La fine della guerra fredda coincide temporalmente con la fine dell’Unione Sovietica: 25 dicembre 1991. E’ nel giorno di natale che l’ultimo Presidente dell’URSS rassegna le dimissioni dalla carica, la bandiera rossa è ammainata dal Cremlino e sostituita dalla bandiera di Russia. Nell’arco di pochi anni dall’accesso al potere, Mikhail Gorbacev avvia un processo di ristrutturazione (perestrojka) che, volendo riformare il sistema, lo fa implodere. Il sistema è ormai al di là della riformabilità. Prima si sfalda l’impero esterno, quello dei paesi “fratelli” dell’Est, e poi si sfalda l’impero interno.
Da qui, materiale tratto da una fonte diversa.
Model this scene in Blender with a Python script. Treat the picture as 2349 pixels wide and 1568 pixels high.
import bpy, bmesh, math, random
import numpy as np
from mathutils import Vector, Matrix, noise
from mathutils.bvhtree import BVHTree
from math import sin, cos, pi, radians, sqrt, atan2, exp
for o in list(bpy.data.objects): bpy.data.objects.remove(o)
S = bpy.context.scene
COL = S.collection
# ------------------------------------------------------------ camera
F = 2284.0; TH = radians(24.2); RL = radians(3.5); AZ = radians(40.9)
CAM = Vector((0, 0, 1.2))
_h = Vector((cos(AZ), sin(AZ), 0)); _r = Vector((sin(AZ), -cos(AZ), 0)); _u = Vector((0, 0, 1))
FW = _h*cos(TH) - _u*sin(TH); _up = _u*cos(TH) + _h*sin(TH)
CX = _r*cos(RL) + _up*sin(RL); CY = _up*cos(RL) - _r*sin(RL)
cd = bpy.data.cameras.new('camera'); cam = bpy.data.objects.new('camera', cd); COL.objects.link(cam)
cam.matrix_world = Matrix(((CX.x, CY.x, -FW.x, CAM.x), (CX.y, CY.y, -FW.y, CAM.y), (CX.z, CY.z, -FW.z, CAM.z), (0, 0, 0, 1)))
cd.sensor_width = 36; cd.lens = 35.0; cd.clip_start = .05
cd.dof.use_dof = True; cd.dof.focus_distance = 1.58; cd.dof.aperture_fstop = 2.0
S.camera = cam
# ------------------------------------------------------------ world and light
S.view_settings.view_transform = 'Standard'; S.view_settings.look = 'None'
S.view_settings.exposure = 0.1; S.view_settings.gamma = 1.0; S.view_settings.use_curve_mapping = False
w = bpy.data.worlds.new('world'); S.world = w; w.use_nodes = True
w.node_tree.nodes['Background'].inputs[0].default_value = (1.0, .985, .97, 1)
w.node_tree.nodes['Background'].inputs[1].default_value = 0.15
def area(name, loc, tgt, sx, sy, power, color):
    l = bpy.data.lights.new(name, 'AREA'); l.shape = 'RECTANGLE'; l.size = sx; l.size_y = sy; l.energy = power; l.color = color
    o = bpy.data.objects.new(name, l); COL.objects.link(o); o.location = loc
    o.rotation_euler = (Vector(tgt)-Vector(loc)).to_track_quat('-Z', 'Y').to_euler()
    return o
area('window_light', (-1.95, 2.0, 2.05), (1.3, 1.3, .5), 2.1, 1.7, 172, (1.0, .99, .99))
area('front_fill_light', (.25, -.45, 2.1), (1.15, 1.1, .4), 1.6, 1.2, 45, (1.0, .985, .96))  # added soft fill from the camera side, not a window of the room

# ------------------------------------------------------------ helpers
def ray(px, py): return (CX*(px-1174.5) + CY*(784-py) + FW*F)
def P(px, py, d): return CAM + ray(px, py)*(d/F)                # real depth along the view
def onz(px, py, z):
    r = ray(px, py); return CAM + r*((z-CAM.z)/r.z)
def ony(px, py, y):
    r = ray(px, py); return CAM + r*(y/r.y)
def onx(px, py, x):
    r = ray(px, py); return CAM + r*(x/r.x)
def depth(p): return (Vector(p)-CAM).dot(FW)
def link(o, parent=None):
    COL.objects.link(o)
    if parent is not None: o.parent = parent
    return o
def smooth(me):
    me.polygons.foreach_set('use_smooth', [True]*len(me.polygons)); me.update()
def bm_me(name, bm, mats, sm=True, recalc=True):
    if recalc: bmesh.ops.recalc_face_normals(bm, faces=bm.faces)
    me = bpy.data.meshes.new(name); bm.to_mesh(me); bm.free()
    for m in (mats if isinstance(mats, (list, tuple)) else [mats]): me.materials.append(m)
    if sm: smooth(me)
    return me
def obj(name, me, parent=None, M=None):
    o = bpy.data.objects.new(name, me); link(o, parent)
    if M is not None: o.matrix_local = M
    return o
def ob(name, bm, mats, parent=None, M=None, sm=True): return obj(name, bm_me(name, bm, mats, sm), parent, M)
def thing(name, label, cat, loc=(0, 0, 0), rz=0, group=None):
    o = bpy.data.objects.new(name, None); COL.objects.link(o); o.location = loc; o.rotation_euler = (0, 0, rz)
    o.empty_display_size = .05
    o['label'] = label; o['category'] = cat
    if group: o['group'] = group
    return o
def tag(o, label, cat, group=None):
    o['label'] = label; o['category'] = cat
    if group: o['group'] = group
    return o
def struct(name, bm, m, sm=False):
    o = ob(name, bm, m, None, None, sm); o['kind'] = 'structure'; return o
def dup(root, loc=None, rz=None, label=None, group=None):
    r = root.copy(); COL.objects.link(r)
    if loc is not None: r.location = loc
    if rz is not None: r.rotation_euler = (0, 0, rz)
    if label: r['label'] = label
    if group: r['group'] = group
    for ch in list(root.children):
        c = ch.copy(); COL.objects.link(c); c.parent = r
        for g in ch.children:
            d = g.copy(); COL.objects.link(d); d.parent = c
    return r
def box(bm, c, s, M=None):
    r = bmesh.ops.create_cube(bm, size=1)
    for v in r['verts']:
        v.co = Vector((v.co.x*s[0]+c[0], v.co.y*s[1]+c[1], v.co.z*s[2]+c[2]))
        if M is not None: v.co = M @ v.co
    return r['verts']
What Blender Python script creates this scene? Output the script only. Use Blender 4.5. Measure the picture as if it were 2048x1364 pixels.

Alcune Repubbliche sovietiche si separano dall’URSS. Le tre più importanti (Russia, Ucraina, Bielorussia) firmano l’accordo di Belaveza per certificare la fine dell’URSS e la nascita della Comunità Stati Indipendenti.
Nel febbraio 2016, venticinque anni dopo i fatti di quel natale, il Primo Ministro russo rievoca la guerra fredda come prospettiva per il presente. Con gli Stati Uniti non si trova l’accordo su una posizione comune in Siria e il mancato accordo potrebbe varcare lo scenario siriano. La telefonata di qualche giorno fa fra i Presidenti russo e americano avvicina le parti che proclamano il cessate il fuoco in Siria e inducono il Presidente siriano Assad a convocare le elezioni per il 13 aprile.
Se gli eventi sul campo seguono le intenzioni dei Grandi, fra qualche giorno si dovrebbero intravvedere una soluzione al caso siriano e pure una limitazione alla massa di profughi. A migliaia scappano dalla guerra civile per riversarsi nella vicina Turchia e di là, lungo la rotta balcanica o del Mare Egeo, fino alle nostre terre.
Gli attori in campo sono numerosi, alcuni come ISIS – DAESH sono apertamente ostili a qualsiasi compromesso che li vedrebbe perdenti. E allora: nutriamo fiducia che la guerra fredda sta alle spalle, esprimiamo cautela verso una pace vera e durevole.